Now, living in the country — on an Island — I'm not so sure. There are plenty of people with real guns in this rural setting, and the likelihood that my son and daughter will be exposed to real weapons at friends' houses is probably inevitable. Instead of pulling back on my kids' interest in guns, it seems like maybe it's time for me to actually educate them more fully about real guns and how to treat them.

So, along with their airsoft arsenal, perhaps a gift of gun safety and target shooting at the Rod and Gun Club is in order? So they can be safer? I really don't mean to sound like an NRA member, advocating for school principals packing heat, but I fear that I do. Knowledge is power. The more my kids know about guns, the better off they'll be, right?
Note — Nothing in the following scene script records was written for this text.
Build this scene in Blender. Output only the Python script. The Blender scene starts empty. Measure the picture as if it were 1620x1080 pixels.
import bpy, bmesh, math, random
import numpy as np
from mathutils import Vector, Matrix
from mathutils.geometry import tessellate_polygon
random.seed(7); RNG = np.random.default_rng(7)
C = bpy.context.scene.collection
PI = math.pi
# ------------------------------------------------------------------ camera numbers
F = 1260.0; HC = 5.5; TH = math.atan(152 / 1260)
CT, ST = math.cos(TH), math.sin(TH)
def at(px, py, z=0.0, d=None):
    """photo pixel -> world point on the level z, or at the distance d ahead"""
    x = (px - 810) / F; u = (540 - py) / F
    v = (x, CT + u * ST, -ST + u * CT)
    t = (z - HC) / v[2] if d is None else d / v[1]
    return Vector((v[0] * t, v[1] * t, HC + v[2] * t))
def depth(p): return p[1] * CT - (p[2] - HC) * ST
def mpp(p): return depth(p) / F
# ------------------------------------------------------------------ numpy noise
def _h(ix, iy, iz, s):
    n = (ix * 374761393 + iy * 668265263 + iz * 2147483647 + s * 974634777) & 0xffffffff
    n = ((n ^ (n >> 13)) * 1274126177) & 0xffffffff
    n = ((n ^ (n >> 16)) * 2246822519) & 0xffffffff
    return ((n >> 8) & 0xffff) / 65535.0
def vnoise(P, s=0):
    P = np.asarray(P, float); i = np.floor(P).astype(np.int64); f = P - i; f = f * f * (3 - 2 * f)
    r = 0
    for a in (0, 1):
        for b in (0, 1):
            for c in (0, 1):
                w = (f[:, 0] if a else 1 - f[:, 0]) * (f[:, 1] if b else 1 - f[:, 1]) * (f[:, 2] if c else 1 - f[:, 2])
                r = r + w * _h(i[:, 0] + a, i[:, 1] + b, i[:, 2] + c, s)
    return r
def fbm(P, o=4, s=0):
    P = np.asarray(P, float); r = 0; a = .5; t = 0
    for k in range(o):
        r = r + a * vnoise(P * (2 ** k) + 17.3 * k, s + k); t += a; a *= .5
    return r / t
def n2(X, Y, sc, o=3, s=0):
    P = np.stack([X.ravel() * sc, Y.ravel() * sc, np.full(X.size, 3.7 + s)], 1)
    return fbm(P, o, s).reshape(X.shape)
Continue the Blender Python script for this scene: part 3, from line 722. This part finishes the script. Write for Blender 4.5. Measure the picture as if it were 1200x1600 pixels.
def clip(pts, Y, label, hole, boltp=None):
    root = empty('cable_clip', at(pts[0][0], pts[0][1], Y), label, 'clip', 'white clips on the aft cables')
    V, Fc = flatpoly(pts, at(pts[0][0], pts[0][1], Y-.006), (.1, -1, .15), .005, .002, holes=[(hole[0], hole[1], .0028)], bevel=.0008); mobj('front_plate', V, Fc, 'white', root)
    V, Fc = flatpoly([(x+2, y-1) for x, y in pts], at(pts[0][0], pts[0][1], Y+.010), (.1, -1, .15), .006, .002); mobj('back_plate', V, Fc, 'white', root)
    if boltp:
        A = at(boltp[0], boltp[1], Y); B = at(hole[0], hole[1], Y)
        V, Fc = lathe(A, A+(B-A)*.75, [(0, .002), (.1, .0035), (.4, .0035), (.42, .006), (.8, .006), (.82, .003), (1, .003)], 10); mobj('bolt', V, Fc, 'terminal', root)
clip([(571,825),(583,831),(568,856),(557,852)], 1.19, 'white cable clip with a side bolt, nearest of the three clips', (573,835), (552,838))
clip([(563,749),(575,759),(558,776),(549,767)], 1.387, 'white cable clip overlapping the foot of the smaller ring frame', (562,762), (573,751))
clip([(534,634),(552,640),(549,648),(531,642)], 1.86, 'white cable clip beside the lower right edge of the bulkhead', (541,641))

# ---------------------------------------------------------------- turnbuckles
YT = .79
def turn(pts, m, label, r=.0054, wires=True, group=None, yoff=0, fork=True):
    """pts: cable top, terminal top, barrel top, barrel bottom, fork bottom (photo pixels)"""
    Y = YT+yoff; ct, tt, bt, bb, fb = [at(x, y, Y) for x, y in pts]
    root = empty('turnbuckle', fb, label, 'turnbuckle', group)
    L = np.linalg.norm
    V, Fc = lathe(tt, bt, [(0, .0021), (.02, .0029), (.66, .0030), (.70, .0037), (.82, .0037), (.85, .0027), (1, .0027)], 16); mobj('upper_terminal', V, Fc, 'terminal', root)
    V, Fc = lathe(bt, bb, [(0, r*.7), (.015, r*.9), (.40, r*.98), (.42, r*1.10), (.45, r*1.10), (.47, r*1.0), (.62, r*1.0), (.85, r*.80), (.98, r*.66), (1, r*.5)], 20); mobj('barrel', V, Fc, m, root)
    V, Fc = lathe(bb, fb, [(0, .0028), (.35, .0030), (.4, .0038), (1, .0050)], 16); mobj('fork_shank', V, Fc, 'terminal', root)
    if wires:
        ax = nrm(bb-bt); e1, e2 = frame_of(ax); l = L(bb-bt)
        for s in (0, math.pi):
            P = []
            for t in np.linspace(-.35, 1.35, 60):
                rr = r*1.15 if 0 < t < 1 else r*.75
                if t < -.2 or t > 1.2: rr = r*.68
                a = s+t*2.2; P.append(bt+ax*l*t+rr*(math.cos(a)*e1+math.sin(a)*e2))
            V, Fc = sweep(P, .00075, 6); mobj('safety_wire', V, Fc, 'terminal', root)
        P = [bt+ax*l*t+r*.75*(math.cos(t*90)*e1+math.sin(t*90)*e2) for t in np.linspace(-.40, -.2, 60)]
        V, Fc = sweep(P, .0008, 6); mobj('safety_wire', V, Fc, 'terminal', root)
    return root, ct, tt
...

Though I wouldn't teach my kids about drugs by showing them how to use them ...

But, given that in a natural disaster like an earthquake we'll most likely be cut off from the mainland and shooting deer for our dinner, it seems almost a necessity to learn how to handle a gun. Right?

Right?

Right.

Except. Except, I cannot go through with this. Despite all the justifications spread out before me, it still doesn’t feel right.

Time to return the weapons to the hardware store, and begin shifting the paradigm. One toy rifle at a time.

Postscript:

When I went to the hardware store to return the guns, just a few days after the Sandy Hook tragedy, the cashier pulled out the worn refrain, “Well, you know, I think guns don’t kill people, people kill people.” But, then she softened and said quietly, “I can totally understand bringing these back, though.”

Initially the kids didn’t even notice that the guns they were expecting weren’t under the tree, and it took a few days for my son to ask, “Hey!  Where’s that gun we bought for Grace?”

“I took it back,” I told him. “I just couldn’t do it. Not now. It just didn’t feel right.”

Disappointment lasted only a few hours; the issue was soon forgotten.

Amazingly, it worked. The paradigm did shift for us. I haven’t seen either of my children playing with their airsoft arsenal, now growing dusty in the back of the closet, since.